*BRIEF*: Restate each of the lines given below, word for word.

*DATASET EXCERPT*:
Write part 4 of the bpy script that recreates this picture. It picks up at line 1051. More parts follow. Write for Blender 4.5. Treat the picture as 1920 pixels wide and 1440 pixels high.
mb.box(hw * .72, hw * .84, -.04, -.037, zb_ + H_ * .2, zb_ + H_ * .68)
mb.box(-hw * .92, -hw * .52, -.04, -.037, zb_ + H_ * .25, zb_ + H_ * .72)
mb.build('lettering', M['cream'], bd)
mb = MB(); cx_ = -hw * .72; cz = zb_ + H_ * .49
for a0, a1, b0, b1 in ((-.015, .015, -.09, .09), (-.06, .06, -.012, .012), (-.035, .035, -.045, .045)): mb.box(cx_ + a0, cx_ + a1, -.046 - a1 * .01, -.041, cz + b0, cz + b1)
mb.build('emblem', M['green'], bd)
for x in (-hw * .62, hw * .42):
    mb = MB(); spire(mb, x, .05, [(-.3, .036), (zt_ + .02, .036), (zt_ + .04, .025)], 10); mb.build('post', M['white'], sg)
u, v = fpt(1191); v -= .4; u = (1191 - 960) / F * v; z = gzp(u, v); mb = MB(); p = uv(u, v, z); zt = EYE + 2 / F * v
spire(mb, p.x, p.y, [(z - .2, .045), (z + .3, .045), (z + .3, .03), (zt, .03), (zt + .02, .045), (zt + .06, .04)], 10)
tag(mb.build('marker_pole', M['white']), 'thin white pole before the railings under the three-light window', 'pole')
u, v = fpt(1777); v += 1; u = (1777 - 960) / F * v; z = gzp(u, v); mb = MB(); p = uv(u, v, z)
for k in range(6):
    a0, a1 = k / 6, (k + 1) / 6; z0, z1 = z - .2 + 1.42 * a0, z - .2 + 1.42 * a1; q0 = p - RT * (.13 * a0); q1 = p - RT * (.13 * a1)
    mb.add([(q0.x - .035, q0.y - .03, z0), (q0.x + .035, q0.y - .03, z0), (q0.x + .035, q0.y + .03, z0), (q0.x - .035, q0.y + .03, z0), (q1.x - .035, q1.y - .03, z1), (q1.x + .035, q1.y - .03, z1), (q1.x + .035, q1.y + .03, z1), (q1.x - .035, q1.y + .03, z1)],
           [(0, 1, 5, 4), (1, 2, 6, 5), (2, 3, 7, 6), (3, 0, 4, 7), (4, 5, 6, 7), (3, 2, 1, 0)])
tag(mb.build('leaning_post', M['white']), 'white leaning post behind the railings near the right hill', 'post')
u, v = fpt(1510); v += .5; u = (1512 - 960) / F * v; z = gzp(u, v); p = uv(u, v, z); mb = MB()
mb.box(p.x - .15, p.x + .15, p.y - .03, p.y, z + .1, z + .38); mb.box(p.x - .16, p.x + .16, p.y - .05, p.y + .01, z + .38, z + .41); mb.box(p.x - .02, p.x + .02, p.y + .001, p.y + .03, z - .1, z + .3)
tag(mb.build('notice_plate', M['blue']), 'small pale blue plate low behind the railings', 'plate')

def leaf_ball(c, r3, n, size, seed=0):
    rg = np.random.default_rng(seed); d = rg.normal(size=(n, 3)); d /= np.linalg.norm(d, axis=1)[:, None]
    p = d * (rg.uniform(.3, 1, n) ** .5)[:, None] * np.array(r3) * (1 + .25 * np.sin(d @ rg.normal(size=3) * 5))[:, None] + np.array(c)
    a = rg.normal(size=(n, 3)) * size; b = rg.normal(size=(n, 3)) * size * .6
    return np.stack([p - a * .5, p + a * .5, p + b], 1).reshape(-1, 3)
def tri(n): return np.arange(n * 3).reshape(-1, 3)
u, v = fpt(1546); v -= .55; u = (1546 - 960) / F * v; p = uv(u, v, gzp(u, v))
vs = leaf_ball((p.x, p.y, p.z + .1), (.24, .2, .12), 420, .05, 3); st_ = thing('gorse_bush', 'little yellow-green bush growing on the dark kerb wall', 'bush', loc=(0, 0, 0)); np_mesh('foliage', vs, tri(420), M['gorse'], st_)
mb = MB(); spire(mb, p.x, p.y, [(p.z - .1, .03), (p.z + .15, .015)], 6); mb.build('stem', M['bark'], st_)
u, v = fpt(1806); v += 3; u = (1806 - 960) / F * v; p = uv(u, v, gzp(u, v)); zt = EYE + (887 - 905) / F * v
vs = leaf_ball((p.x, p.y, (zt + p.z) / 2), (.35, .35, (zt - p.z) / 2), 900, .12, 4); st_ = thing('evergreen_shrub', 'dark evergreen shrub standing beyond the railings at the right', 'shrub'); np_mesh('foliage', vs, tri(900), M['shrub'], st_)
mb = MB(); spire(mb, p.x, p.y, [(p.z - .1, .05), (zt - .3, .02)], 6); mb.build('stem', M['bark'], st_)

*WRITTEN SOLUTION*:
Write part 4 of the bpy script that recreates this picture. It picks up at line 1051. More parts follow. Write for Blender 4.5. Treat the picture as 1920 pixels wide and 1440 pixels high.
mb.box(hw * .72, hw * .84, -.04, -.037, zb_ + H_ * .2, zb_ + H_ * .68)
mb.box(-hw * .92, -hw * .52, -.04, -.037, zb_ + H_ * .25, zb_ + H_ * .72)
mb.build('lettering', M['cream'], bd)
mb = MB(); cx_ = -hw * .72; cz = zb_ + H_ * .49
for a0, a1, b0, b1 in ((-.015, .015, -.09, .09), (-.06, .06, -.012, .012), (-.035, .035, -.045, .045)): mb.box(cx_ + a0, cx_ + a1, -.046 - a1 * .01, -.041, cz + b0, cz + b1)
mb.build('emblem', M['green'], bd)
for x in (-hw * .62, hw * .42):
    mb = MB(); spire(mb, x, .05, [(-.3, .036), (zt_ + .02, .036), (zt_ + .04, .025)], 10); mb.build('post', M['white'], sg)
u, v = fpt(1191); v -= .4; u = (1191 - 960) / F * v; z = gzp(u, v); mb = MB(); p = uv(u, v, z); zt = EYE + 2 / F * v
spire(mb, p.x, p.y, [(z - .2, .045), (z + .3, .045), (z + .3, .03), (zt, .03), (zt + .02, .045), (zt + .06, .04)], 10)
tag(mb.build('marker_pole', M['white']), 'thin white pole before the railings under the three-light window', 'pole')
u, v = fpt(1777); v += 1; u = (1777 - 960) / F * v; z = gzp(u, v); mb = MB(); p = uv(u, v, z)
for k in range(6):
    a0, a1 = k / 6, (k + 1) / 6; z0, z1 = z - .2 + 1.42 * a0, z - .2 + 1.42 * a1; q0 = p - RT * (.13 * a0); q1 = p - RT * (.13 * a1)
    mb.add([(q0.x - .035, q0.y - .03, z0), (q0.x + .035, q0.y - .03, z0), (q0.x + .035, q0.y + .03, z0), (q0.x - .035, q0.y + .03, z0), (q1.x - .035, q1.y - .03, z1), (q1.x + .035, q1.y - .03, z1), (q1.x + .035, q1.y + .03, z1), (q1.x - .035, q1.y + .03, z1)],
           [(0, 1, 5, 4), (1, 2, 6, 5), (2, 3, 7, 6), (3, 0, 4, 7), (4, 5, 6, 7), (3, 2, 1, 0)])
tag(mb.build('leaning_post', M['white']), 'white leaning post behind the railings near the right hill', 'post')
u, v = fpt(1510); v += .5; u = (1512 - 960) / F * v; z = gzp(u, v); p = uv(u, v, z); mb = MB()
mb.box(p.x - .15, p.x + .15, p.y - .03, p.y, z + .1, z + .38); mb.box(p.x - .16, p.x + .16, p.y - .05, p.y + .01, z + .38, z + .41); mb.box(p.x - .02, p.x + .02, p.y + .001, p.y + .03, z - .1, z + .3)
tag(mb.build('notice_plate', M['blue']), 'small pale blue plate low behind the railings', 'plate')

def leaf_ball(c, r3, n, size, seed=0):
    rg = np.random.default_rng(seed); d = rg.normal(size=(n, 3)); d /= np.linalg.norm(d, axis=1)[:, None]
    p = d * (rg.uniform(.3, 1, n) ** .5)[:, None] * np.array(r3) * (1 + .25 * np.sin(d @ rg.normal(size=3) * 5))[:, None] + np.array(c)
    a = rg.normal(size=(n, 3)) * size; b = rg.normal(size=(n, 3)) * size * .6
    return np.stack([p - a * .5, p + a * .5, p + b], 1).reshape(-1, 3)
def tri(n): return np.arange(n * 3).reshape(-1, 3)
u, v = fpt(1546); v -= .55; u = (1546 - 960) / F * v; p = uv(u, v, gzp(u, v))
vs = leaf_ball((p.x, p.y, p.z + .1), (.24, .2, .12), 420, .05, 3); st_ = thing('gorse_bush', 'little yellow-green bush growing on the dark kerb wall', 'bush', loc=(0, 0, 0)); np_mesh('foliage', vs, tri(420), M['gorse'], st_)
mb = MB(); spire(mb, p.x, p.y, [(p.z - .1, .03), (p.z + .15, .015)], 6); mb.build('stem', M['bark'], st_)
u, v = fpt(1806); v += 3; u = (1806 - 960) / F * v; p = uv(u, v, gzp(u, v)); zt = EYE + (887 - 905) / F * v
vs = leaf_ball((p.x, p.y, (zt + p.z) / 2), (.35, .35, (zt - p.z) / 2), 900, .12, 4); st_ = thing('evergreen_shrub', 'dark evergreen shrub standing beyond the railings at the right', 'shrub'); np_mesh('foliage', vs, tri(900), M['shrub'], st_)
mb = MB(); spire(mb, p.x, p.y, [(p.z - .1, .05), (zt - .3, .02)], 6); mb.build('stem', M['bark'], st_)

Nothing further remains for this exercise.